● GIVEN DATA:
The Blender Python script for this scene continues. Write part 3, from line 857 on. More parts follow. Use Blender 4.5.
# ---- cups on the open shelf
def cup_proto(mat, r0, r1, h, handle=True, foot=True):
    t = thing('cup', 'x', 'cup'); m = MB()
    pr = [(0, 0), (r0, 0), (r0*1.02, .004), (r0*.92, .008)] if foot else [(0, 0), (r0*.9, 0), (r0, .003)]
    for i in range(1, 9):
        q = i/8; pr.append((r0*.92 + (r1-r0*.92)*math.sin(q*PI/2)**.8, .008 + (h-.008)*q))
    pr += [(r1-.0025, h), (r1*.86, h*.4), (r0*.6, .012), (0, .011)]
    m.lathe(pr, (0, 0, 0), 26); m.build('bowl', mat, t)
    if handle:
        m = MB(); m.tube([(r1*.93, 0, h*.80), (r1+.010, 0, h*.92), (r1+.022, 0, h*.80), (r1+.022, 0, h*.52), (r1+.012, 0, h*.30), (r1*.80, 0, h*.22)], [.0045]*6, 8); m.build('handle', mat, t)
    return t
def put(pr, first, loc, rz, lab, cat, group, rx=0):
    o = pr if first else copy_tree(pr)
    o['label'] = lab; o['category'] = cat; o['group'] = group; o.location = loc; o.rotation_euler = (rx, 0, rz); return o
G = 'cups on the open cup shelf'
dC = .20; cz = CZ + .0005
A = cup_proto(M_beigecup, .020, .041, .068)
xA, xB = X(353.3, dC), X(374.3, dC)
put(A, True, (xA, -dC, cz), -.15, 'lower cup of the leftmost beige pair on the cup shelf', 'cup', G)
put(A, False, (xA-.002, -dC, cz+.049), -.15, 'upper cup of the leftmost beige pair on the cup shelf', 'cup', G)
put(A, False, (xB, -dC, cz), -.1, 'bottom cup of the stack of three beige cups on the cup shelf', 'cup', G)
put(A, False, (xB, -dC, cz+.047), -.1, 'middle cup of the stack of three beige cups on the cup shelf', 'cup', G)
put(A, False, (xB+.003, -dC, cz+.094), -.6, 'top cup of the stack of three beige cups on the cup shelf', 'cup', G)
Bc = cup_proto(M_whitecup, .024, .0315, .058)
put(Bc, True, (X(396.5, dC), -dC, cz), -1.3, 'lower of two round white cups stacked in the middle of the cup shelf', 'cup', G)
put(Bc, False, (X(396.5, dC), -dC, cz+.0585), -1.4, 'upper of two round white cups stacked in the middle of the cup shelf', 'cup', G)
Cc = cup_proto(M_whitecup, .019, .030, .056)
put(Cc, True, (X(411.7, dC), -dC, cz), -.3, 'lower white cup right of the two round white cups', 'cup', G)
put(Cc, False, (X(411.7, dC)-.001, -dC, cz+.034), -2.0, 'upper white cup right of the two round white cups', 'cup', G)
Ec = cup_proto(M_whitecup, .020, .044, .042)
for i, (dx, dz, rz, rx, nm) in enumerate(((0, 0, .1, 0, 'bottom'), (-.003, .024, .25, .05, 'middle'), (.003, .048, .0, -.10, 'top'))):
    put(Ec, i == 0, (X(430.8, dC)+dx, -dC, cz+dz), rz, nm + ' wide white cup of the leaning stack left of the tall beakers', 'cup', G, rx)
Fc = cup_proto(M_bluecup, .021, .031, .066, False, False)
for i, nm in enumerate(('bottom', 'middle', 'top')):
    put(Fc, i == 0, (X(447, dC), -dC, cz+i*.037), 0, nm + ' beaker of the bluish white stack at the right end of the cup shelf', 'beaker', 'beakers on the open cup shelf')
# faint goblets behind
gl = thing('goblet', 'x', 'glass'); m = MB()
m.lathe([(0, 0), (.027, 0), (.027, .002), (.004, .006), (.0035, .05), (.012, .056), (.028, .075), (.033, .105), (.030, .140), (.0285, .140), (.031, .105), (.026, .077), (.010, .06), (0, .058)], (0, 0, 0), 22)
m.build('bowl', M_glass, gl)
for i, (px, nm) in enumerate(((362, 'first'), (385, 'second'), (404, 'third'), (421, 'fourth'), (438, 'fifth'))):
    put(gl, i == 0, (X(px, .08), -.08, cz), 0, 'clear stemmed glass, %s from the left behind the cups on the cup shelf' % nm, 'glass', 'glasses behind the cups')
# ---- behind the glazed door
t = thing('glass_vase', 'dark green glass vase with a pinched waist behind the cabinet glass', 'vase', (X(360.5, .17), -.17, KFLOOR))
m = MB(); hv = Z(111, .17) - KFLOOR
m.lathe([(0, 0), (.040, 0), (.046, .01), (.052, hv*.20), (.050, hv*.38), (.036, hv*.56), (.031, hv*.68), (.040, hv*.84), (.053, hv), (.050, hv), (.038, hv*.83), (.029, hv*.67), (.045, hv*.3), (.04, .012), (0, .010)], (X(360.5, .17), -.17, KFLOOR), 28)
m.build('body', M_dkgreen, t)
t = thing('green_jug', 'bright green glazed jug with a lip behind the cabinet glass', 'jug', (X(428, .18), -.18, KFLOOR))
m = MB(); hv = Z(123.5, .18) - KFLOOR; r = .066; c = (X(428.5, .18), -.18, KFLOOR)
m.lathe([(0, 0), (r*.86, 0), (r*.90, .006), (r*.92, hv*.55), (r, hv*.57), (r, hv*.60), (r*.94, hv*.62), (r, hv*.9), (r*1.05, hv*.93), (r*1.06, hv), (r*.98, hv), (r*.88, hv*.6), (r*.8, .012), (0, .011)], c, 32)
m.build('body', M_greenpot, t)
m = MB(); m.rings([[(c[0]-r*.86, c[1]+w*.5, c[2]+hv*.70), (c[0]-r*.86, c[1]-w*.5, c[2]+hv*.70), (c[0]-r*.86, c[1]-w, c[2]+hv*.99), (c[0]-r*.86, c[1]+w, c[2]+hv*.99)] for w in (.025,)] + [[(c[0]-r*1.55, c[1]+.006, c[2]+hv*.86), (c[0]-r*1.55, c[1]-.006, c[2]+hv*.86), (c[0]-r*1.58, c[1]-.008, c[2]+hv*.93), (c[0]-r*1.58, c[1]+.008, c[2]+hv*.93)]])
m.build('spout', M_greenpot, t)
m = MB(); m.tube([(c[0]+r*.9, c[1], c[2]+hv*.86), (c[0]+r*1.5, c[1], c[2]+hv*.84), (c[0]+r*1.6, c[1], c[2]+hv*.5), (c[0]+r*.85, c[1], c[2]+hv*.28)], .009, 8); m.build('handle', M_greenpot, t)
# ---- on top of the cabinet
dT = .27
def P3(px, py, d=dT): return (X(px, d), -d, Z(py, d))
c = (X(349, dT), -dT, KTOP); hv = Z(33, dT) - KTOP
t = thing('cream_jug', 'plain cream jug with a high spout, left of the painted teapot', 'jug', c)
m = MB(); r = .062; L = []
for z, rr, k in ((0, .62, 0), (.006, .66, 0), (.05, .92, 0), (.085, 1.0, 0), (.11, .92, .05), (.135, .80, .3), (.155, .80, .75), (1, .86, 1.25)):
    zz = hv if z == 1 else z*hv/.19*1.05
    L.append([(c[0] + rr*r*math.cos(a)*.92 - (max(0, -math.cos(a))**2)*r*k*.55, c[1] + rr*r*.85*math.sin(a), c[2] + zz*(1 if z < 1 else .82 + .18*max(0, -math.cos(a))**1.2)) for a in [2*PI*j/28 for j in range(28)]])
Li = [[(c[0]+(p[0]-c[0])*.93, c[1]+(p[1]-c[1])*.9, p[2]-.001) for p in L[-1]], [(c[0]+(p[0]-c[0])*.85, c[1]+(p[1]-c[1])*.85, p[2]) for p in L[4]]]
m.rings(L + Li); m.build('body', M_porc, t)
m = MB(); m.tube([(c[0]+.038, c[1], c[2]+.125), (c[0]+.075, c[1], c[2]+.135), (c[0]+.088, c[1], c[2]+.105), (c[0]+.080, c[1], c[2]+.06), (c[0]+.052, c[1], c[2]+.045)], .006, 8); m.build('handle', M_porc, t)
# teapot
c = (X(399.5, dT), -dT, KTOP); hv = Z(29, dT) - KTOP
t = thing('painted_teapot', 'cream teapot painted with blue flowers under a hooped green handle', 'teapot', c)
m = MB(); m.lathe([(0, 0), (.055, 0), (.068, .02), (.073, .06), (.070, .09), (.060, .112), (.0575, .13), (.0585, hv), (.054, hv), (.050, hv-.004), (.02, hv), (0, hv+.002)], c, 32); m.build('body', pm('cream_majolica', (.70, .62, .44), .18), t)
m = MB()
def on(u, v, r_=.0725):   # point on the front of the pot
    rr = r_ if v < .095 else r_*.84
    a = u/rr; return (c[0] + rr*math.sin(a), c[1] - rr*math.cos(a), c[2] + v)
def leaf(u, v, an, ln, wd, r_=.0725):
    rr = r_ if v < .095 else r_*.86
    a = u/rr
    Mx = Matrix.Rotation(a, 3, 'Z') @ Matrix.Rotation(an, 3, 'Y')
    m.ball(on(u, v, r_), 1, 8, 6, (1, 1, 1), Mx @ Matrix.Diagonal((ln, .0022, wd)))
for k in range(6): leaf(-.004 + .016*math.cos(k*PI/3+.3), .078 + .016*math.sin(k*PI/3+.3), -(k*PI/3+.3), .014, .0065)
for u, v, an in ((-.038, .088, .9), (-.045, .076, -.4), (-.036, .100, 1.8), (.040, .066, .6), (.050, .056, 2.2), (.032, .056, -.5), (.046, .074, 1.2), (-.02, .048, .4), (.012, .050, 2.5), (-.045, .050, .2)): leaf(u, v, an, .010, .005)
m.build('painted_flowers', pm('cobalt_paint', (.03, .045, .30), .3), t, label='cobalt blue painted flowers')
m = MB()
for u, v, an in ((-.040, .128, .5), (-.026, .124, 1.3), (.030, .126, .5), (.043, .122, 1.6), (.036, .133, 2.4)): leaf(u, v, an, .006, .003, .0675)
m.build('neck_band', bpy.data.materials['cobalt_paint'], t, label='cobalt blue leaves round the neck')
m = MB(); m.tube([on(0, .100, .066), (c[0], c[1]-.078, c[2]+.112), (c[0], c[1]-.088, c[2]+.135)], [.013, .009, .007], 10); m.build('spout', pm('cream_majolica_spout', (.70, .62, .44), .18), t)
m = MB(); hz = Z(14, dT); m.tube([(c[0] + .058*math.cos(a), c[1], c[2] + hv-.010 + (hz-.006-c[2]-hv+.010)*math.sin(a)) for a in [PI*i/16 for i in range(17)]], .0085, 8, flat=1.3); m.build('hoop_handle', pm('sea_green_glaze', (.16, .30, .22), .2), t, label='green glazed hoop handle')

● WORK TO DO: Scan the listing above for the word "from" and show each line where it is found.

● WRITTEN RESPONSE:
The Blender Python script for this scene continues. Write part 3, from line 857 on. More parts follow. Use Blender 4.5.
    put(gl, i == 0, (X(px, .08), -.08, cz), 0, 'clear stemmed glass, %s from the left behind the cups on the cup shelf' % nm, 'glass', 'glasses behind the cups')